Après six ou sept ans, cette instruction secondaire leur permet de rentrer dans les tribus comme tolbas, et d'y ouvrir de petites écoles pour les enfants du peuple. Quand l'élève quitte la zaouïa, ses maîtres se rassemblent ; un d'eux lit le fatah sur lui. Le jeune homme, à son tour, les remercie, et il le fait ordinairement par cette formule à peu près consacrée : " ô mon maître, vous m'avez instruit, mais vous vous êtes donné pour moi beaucoup de mal. Si je vous ai causé quelque peine, je vous en demande le pardon au jour de la séparation".

Il convient d'ajouter en passant que le voisinage des zaouïas se ressent quelquefois de la turbulence propre aux nombreuses réunions de jeunes gens. Ce sont des querelles, des vols ; c'est la fréquentation des femmes kabyles que la loi a émancipées, etc. Les chefs des zaouïas passent leur vie à arranger les contestations que soulève chaque jour quelque nouvelle folie de leurs disciples.

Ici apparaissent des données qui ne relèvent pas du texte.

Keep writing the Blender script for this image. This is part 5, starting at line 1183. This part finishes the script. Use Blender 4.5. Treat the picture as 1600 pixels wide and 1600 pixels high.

Enfin, les études transcendantes réunissent, surtout dans quelques zaouïas plus renommées, des tolbas de toutes les régions. Il en vient, non seulement des divers points de l'Algérie, mais de Tunis, de Tripoli, du Maroc et de l'Égypte même. Ces savants paient, à leur entrée, quatre boudjous (1) et demi pour toute la durée du séjour qui reste entièrement à leur discrétion.
On apprend dans les zaouïas :

  1. La lecture et l'écriture.
  2. Le texte du Koran, jusqu'à le réciter intégralement sans une faute, et avec la psalmodie ou l'intonation convenable qui sert à maintenir la pureté du langage.
  3. La grammaire arabe (djayroumia). On n'enseigne le berbère nulle part : ses éléments n'existent plus.
  4. Les diverses branches de la théologie (touhhid et tassaououf ).

(1) Boudjou : pièce d'argent de la valeur d'environ 1 fr. 75 cent.